In 1968, when the three Communities (Euratom, Coal and Steel and Common Market) were merged into one, Emile Noel was appointed their Secretary- General, a post that he held until his retirement in 1987. But retirement did not mean leisure. He at once became President of the European University Institute in Florence, and meanwhile produced several studies of the Community and its institutions: Le Comite des Representants Permanents in 1966, Les Rouages de l'Europe in 1979, and Les Institutions des Communautes Europeennes in 1988.

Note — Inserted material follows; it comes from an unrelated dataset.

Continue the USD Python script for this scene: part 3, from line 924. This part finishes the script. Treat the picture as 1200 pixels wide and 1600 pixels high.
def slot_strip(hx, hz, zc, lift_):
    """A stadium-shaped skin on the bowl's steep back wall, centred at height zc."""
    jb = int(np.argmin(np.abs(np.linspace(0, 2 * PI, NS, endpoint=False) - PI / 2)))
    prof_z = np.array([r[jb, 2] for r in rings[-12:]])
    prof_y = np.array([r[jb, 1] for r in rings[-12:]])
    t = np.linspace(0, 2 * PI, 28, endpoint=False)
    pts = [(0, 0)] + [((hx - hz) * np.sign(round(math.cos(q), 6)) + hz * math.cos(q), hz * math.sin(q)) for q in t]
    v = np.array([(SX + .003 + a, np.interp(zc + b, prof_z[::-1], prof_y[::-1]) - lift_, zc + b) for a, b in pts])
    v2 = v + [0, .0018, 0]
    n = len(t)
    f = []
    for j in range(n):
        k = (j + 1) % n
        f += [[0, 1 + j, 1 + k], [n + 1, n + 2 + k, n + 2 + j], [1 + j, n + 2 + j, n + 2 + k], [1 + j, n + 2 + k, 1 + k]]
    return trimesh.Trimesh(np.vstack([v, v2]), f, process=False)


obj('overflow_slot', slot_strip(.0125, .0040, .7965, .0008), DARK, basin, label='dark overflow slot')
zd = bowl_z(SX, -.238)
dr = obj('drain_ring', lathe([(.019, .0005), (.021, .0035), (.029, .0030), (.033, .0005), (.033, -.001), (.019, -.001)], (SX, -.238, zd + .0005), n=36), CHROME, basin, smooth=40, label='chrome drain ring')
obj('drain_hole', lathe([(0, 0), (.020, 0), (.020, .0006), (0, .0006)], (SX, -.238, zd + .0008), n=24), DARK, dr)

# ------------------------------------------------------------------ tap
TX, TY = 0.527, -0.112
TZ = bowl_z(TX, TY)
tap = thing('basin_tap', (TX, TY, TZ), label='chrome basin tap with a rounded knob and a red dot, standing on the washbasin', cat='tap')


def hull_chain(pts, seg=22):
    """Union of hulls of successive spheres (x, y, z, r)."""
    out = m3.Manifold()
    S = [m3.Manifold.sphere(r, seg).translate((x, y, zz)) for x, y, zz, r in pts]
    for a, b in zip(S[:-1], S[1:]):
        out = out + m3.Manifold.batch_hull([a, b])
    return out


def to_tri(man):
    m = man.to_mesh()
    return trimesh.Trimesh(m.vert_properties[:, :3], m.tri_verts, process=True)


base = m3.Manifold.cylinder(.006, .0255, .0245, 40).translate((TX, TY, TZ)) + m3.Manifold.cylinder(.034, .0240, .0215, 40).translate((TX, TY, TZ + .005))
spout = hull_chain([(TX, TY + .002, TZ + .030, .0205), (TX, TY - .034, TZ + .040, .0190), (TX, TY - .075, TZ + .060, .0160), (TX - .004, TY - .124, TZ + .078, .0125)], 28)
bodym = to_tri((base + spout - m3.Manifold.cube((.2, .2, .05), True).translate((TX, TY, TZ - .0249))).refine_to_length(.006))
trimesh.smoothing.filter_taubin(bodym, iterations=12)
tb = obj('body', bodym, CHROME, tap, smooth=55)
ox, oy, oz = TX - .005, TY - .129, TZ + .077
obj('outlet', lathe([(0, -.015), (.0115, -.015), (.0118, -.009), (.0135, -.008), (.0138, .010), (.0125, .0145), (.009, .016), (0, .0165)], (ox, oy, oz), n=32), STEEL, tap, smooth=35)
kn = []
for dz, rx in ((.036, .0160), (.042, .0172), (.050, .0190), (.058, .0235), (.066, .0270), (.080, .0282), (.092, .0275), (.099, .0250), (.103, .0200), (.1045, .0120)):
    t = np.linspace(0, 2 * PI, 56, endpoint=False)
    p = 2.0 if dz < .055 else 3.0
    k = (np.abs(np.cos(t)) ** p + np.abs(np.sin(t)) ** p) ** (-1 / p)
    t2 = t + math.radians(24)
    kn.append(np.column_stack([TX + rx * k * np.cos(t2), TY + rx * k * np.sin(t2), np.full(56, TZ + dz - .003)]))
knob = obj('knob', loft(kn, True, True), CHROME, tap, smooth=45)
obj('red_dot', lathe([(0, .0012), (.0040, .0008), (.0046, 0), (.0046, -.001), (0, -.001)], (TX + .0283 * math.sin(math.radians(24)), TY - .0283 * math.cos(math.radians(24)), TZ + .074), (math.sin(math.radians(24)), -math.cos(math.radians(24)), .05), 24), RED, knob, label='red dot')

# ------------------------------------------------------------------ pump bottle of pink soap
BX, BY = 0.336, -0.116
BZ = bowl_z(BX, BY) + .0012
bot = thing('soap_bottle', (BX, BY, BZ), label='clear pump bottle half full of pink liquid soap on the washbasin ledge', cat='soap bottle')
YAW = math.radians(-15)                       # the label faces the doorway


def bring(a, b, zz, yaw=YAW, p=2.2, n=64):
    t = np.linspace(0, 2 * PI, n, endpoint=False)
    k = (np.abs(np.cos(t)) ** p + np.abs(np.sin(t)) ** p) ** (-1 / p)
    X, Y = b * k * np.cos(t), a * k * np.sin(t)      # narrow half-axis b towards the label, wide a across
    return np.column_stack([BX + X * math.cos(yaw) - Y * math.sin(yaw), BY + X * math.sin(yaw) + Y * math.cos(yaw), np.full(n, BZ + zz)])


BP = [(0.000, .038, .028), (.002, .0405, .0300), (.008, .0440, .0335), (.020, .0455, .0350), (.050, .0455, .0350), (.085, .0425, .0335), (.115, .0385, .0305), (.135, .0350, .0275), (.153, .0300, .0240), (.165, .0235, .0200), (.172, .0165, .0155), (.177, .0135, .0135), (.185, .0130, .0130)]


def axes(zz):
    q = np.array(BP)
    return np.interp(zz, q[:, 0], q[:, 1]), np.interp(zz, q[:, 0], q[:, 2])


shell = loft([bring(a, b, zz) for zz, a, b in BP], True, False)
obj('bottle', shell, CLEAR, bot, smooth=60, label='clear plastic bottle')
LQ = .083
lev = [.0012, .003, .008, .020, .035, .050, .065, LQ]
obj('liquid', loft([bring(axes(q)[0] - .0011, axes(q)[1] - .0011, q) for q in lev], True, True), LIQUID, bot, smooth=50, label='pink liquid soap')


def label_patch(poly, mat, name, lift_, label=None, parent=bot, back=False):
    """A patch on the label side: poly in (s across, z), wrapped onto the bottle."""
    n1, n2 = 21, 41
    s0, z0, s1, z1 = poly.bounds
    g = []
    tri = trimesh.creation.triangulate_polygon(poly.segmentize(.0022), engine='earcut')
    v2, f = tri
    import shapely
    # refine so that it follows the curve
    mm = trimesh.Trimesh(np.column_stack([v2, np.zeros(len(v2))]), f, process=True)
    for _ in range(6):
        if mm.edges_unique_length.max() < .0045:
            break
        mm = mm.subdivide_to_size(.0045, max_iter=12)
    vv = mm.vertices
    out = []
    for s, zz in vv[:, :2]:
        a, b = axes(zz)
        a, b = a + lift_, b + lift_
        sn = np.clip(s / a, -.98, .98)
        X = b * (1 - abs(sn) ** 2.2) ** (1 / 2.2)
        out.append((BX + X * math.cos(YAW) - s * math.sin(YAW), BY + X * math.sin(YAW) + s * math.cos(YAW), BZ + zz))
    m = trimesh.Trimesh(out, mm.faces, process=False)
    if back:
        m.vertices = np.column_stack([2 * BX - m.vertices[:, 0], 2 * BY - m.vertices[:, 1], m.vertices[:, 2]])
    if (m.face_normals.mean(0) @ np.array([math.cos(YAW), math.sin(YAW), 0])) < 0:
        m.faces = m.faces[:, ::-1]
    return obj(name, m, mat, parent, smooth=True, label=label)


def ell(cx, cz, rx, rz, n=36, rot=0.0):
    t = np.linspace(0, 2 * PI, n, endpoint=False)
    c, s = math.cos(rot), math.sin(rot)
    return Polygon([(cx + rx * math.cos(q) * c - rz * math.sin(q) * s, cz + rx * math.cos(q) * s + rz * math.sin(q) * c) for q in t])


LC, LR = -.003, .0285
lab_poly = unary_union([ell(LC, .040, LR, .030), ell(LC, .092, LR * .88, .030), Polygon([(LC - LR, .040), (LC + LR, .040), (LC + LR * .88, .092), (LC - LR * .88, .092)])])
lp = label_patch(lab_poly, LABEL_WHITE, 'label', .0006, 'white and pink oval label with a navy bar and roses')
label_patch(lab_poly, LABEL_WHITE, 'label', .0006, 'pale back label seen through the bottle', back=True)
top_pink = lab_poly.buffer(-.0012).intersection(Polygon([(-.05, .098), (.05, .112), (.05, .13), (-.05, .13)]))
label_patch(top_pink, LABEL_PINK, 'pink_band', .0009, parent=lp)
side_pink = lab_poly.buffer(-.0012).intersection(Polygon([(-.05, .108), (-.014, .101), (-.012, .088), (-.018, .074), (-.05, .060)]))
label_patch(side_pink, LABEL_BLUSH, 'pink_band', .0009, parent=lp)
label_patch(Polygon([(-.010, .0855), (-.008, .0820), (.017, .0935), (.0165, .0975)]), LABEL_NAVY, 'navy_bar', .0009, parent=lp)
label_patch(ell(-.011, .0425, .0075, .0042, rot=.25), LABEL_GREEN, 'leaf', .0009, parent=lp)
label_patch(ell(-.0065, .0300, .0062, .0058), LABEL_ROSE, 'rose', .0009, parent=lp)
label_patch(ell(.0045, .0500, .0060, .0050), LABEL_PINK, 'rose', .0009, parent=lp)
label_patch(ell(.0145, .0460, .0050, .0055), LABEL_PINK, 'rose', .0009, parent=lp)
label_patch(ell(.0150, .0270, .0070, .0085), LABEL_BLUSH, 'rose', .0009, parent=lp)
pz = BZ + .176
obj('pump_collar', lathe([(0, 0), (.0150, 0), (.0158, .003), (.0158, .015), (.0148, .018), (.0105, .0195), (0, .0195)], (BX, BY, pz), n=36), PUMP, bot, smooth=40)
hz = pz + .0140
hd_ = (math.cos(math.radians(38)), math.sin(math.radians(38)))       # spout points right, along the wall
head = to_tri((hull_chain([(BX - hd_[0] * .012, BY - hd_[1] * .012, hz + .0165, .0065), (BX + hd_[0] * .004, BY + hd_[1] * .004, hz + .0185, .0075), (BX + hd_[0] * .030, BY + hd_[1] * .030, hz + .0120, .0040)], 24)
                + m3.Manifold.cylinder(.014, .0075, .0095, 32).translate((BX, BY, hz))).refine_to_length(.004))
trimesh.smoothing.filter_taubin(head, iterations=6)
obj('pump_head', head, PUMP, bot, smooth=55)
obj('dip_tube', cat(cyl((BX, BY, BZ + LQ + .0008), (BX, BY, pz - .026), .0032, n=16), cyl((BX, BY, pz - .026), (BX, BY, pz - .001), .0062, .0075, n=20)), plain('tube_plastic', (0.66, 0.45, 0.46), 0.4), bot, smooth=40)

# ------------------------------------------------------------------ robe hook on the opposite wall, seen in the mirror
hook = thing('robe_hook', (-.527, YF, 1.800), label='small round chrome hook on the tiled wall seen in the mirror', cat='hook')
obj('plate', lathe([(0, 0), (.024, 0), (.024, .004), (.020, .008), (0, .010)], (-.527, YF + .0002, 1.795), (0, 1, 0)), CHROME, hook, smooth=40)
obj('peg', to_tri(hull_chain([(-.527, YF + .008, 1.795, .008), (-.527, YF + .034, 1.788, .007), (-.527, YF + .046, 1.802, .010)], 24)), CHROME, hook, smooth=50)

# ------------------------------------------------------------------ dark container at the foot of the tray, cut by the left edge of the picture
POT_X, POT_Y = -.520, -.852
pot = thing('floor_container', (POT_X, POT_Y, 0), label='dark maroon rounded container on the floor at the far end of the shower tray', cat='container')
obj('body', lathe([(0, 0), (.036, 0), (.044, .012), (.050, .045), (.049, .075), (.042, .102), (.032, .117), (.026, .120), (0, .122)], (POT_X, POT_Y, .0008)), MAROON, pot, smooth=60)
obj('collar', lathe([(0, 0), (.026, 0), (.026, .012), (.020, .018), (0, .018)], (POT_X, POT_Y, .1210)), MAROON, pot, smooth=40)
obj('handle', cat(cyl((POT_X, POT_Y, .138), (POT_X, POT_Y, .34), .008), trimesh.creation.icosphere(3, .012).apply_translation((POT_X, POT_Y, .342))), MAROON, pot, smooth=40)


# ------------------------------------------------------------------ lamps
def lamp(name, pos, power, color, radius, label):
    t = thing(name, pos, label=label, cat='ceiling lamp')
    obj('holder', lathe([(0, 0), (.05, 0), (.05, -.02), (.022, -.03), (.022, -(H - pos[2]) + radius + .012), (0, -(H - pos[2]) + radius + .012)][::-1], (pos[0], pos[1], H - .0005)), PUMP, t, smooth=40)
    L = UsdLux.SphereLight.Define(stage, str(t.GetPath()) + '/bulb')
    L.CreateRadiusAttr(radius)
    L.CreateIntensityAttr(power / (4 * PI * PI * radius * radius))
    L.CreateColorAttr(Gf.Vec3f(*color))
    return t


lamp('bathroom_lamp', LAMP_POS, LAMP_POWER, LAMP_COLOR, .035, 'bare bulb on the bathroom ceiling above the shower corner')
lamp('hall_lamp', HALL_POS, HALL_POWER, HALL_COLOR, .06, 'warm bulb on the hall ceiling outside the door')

His one regret, he said in later life, was that Europe had not established the European Political Community on which he had worked in the 1950s. "The step towards a more political union was brutally interrupted," he told an interviewer in 1987. "But you can never really get the economic without the political. I believe the political aspect in indispensable. A few less controls at frontiers is simply not enough."

Emile Noel, international civil servant: born Constantinople 17 November 1922; Executive Secretary, Commission of EEC, Brussels 1958-67; Secretary- General, Commission of European Communities 1968-87; President, European University Institute 1987-96; married 1946 Lise Durand (died 1985; two daughters); died Viareggio, Italy 24 August 1996.